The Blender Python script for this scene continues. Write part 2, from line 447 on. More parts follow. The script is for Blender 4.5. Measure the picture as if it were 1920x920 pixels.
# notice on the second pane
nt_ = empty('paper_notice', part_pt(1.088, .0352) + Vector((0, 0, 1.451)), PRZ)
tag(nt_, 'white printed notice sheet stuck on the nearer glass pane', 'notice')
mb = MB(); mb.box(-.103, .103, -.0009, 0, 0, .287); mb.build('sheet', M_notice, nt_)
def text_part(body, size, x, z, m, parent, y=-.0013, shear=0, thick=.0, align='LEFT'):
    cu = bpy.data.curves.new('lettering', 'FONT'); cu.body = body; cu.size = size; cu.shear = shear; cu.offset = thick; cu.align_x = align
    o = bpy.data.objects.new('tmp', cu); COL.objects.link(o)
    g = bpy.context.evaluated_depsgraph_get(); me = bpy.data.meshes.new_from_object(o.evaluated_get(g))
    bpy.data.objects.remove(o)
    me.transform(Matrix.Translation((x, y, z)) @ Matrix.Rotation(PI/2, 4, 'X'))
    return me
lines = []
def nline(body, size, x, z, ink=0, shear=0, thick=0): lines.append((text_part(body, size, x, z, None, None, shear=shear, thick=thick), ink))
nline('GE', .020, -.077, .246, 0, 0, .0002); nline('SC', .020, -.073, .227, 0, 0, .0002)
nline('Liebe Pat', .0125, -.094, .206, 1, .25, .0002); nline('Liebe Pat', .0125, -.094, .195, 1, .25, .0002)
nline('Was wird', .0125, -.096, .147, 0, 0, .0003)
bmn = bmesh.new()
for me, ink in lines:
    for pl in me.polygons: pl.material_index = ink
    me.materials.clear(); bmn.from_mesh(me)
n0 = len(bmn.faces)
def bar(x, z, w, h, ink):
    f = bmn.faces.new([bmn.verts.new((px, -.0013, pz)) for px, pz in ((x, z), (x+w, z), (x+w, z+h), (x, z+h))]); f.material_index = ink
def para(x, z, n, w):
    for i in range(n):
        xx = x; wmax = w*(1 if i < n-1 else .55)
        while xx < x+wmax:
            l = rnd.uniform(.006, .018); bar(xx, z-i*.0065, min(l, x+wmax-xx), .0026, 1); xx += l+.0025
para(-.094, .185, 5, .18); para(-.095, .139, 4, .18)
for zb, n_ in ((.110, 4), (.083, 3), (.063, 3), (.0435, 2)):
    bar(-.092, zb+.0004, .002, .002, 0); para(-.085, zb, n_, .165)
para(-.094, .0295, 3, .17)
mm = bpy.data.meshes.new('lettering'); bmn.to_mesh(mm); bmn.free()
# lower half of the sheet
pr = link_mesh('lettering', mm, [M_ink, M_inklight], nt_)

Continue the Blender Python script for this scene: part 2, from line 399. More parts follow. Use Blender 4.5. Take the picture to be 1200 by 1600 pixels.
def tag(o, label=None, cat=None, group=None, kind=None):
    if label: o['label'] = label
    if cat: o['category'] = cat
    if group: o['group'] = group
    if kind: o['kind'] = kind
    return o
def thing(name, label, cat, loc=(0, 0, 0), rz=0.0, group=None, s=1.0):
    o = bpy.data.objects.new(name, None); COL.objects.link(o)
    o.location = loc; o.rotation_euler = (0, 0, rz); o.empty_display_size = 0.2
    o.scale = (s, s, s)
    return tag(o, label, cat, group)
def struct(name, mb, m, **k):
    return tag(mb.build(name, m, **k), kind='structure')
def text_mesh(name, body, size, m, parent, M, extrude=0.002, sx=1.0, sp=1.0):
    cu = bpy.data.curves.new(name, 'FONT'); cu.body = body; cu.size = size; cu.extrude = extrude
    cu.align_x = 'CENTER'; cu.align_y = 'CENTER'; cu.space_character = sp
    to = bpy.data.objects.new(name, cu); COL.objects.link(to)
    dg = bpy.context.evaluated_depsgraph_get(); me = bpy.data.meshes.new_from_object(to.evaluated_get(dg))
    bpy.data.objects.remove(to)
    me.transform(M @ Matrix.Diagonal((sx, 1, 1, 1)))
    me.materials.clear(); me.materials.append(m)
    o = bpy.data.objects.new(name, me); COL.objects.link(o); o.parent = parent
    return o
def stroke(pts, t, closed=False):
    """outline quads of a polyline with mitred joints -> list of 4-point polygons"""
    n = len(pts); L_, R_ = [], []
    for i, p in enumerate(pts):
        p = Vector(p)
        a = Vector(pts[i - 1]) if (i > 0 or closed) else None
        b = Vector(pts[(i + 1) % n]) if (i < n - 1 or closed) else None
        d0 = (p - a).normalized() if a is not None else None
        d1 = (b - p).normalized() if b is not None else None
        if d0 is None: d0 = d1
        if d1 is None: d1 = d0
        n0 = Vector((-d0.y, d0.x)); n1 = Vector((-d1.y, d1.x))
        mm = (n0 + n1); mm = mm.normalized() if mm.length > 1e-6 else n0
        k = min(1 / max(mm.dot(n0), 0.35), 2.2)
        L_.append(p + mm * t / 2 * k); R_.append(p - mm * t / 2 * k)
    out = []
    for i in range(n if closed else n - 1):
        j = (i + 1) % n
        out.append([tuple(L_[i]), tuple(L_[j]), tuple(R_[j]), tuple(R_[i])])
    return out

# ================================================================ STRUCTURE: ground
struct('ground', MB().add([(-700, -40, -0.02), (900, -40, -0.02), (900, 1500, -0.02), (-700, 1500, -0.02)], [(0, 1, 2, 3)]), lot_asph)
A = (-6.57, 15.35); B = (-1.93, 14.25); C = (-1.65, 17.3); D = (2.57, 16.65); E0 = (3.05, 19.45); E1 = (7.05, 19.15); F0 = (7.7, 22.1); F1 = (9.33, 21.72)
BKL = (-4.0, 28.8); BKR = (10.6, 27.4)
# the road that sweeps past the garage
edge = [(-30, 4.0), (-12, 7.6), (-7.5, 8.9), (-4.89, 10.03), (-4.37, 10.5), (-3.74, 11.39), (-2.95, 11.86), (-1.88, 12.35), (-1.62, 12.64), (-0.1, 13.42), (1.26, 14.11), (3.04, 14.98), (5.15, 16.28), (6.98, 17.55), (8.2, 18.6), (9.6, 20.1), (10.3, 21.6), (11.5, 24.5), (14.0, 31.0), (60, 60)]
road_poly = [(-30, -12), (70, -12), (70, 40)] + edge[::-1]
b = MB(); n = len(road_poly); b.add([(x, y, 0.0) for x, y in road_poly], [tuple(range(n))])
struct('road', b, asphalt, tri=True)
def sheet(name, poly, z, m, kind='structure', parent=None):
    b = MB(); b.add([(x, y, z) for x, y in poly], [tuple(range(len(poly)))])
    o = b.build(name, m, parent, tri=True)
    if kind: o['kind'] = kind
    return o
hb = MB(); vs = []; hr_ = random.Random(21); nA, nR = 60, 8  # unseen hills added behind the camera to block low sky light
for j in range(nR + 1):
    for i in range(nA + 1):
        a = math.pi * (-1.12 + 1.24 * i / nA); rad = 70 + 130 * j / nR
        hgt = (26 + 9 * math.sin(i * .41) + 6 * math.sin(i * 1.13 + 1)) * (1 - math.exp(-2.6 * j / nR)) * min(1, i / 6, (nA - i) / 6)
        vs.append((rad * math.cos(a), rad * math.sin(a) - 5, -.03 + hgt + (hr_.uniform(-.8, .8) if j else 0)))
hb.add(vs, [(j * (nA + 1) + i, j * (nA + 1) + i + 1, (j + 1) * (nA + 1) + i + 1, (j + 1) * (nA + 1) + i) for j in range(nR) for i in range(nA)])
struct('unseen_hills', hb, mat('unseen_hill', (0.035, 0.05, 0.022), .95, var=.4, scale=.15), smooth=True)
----
▸ Problem: Where a line contains "parts", copy that line.

▸ Solution to the problem:
The Blender Python script for this scene continues. Write part 2, from line 447 on. More parts follow. The script is for Blender 4.5. Measure the picture as if it were 1920x920 pixels.
Continue the Blender Python script for this scene: part 2, from line 399. More parts follow. Use Blender 4.5. Take the picture to be 1200 by 1600 pixels.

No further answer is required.